**Exercise aim**
Without any pictures, restate the lines from the one containing "Recreate this scene" to the one containing "from mathutils import Vector, Matrix", word for word, ends included.

--- begin Data for this task ---

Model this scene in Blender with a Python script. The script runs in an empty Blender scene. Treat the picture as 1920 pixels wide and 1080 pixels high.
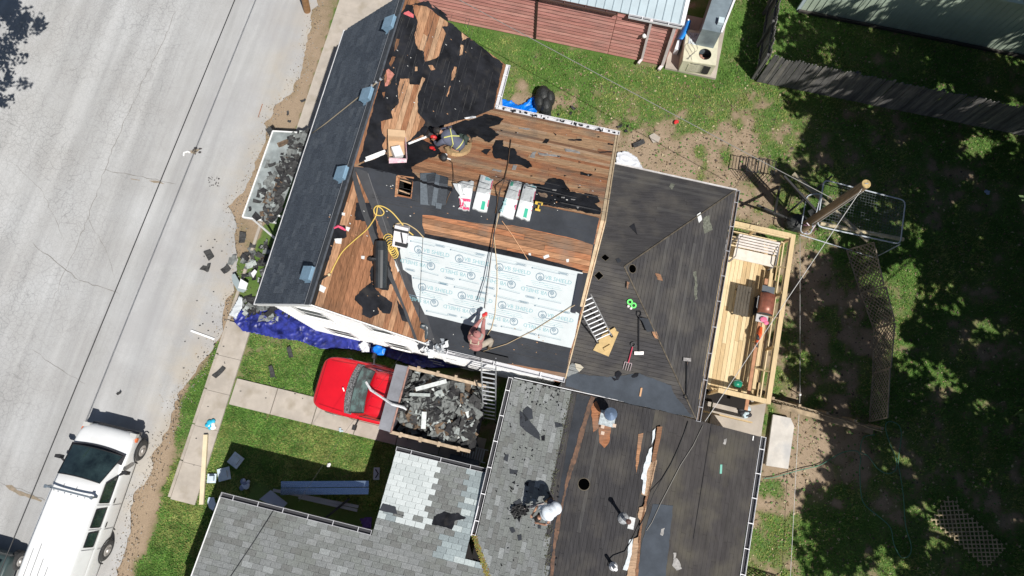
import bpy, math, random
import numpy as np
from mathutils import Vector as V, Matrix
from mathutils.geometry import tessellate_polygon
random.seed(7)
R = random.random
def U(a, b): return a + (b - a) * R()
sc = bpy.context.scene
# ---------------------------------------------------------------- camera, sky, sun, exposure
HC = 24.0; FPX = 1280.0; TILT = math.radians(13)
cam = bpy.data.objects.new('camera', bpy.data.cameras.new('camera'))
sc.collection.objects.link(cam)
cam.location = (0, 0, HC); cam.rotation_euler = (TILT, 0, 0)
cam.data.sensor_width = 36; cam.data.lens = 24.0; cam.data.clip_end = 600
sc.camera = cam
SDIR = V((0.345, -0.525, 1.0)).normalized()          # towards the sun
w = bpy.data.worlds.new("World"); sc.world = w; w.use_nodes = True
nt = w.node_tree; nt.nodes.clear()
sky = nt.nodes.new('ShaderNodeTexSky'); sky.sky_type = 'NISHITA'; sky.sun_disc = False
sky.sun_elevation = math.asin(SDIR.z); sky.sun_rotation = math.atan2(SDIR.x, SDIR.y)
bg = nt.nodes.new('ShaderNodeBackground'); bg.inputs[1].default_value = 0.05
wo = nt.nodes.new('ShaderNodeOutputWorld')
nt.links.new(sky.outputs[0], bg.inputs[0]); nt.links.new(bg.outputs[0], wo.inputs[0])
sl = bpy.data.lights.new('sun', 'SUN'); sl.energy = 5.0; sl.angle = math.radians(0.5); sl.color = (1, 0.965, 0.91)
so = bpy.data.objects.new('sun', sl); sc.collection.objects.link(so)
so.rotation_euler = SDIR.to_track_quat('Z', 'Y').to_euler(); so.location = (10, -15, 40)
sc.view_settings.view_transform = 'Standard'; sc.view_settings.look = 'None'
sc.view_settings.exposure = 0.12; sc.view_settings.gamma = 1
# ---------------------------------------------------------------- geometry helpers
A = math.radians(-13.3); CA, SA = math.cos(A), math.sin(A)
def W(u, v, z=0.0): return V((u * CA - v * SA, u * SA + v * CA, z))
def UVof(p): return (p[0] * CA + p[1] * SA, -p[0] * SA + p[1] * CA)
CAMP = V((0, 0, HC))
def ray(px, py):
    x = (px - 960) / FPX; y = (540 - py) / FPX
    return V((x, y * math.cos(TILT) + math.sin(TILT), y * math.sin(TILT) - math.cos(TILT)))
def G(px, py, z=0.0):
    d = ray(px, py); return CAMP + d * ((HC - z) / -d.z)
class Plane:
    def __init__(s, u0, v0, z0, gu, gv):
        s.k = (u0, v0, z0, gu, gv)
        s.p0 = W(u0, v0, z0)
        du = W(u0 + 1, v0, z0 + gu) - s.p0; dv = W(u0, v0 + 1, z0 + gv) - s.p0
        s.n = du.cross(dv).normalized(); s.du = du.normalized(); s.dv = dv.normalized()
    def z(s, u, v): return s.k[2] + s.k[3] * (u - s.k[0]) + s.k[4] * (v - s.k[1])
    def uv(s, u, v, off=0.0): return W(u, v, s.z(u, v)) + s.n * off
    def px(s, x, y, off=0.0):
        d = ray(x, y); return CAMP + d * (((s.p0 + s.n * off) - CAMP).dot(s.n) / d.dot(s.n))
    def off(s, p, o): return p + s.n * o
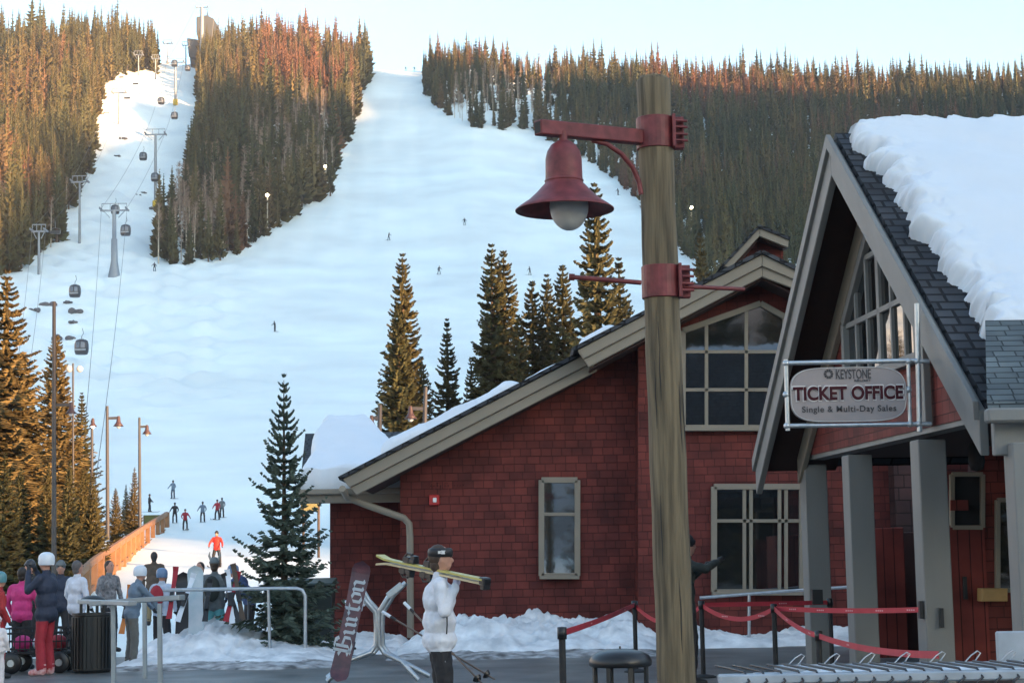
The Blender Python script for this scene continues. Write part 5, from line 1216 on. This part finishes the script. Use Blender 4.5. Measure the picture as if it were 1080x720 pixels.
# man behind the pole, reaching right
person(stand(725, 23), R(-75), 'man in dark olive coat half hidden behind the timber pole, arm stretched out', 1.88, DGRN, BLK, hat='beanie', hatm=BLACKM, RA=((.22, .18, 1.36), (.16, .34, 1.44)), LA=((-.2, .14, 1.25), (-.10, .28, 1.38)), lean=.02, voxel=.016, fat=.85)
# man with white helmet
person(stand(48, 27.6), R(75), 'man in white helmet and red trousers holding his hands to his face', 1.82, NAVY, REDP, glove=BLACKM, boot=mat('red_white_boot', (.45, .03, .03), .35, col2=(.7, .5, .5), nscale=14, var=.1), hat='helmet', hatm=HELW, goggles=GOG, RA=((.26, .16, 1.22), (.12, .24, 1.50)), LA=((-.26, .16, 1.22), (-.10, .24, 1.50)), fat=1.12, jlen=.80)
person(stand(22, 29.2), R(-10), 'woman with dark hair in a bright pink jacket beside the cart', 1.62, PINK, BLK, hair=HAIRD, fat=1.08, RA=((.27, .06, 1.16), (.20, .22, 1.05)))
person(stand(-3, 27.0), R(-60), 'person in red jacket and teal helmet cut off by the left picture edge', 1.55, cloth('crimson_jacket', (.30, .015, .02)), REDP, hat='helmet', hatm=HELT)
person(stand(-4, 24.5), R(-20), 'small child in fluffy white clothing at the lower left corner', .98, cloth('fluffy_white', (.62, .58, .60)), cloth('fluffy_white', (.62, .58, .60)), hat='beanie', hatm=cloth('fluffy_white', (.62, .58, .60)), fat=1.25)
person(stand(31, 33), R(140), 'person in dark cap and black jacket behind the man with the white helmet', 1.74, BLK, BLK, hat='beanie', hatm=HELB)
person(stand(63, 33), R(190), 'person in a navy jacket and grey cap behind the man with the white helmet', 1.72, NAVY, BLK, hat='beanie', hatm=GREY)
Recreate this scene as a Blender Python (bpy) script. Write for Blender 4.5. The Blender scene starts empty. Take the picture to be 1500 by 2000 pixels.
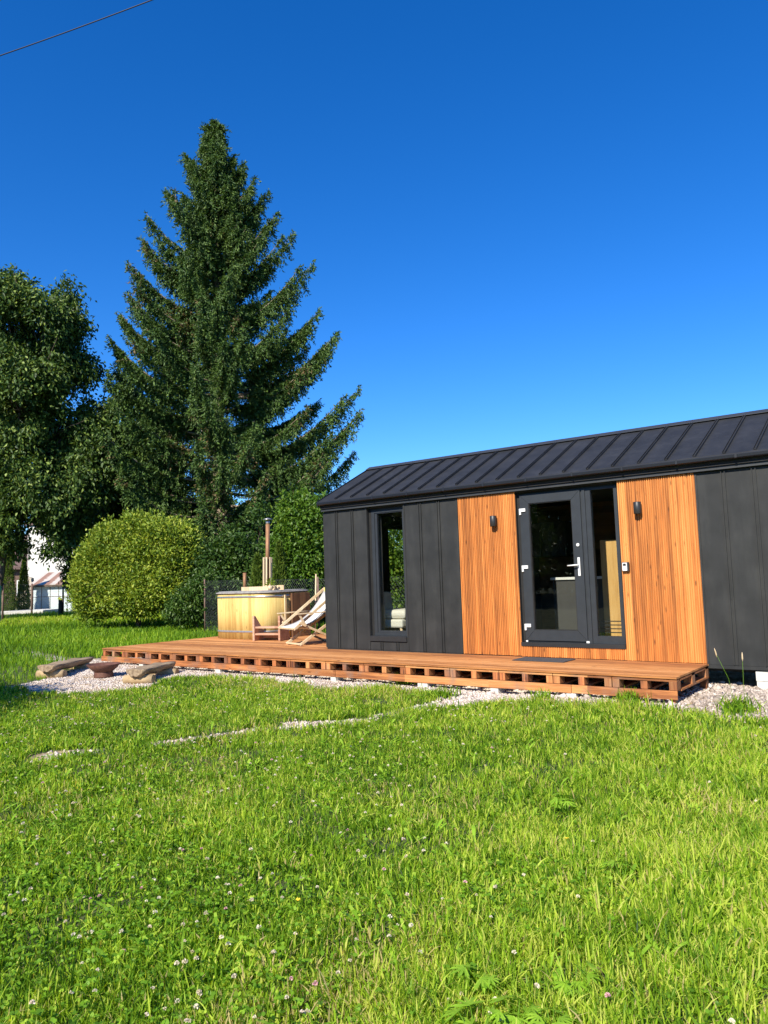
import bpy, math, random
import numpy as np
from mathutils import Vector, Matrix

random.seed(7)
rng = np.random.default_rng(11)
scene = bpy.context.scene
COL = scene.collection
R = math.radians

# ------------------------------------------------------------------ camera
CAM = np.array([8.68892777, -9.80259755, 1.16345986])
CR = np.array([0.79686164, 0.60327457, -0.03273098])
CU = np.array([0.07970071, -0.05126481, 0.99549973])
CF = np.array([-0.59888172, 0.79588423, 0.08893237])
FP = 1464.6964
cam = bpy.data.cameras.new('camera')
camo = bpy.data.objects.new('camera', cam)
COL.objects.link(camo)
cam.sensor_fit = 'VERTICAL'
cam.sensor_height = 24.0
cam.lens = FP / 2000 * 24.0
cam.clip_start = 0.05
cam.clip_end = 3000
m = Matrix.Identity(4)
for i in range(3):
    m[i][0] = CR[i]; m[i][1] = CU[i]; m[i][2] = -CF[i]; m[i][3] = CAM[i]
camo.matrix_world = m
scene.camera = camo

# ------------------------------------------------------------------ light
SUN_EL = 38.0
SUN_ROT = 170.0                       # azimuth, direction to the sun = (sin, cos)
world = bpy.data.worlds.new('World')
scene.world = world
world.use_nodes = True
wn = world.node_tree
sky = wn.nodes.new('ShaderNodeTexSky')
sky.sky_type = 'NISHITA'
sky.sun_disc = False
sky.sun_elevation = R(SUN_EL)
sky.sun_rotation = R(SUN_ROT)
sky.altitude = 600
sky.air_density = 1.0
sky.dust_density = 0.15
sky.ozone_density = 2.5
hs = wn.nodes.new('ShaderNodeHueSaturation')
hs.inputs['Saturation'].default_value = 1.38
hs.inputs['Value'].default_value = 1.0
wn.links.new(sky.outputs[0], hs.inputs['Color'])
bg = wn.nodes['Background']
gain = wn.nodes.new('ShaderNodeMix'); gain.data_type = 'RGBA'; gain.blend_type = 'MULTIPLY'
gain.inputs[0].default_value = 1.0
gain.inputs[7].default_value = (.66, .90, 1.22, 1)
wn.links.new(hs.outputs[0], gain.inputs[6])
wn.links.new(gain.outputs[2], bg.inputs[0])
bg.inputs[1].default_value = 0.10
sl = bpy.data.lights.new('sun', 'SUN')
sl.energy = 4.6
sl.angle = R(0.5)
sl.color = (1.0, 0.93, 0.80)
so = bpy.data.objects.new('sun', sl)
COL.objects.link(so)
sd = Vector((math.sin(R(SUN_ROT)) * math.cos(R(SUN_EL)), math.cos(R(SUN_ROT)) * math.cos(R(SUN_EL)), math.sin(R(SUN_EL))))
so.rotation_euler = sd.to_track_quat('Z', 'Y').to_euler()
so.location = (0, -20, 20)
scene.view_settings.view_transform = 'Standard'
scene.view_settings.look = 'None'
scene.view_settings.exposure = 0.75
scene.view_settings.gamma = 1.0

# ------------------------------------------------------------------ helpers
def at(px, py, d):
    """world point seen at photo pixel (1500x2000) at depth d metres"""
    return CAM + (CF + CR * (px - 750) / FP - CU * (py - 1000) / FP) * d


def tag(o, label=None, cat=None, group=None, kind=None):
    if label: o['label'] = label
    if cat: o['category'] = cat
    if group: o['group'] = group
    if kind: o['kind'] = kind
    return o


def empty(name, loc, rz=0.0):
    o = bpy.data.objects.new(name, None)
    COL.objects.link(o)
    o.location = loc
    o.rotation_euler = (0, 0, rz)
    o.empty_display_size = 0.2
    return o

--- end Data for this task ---

**Problem solution**
Recreate this scene as a Blender Python (bpy) script. Write for Blender 4.5. The Blender scene starts empty. Take the picture to be 1500 by 2000 pixels.
import bpy, math, random
import numpy as np
from mathutils import Vector, Matrix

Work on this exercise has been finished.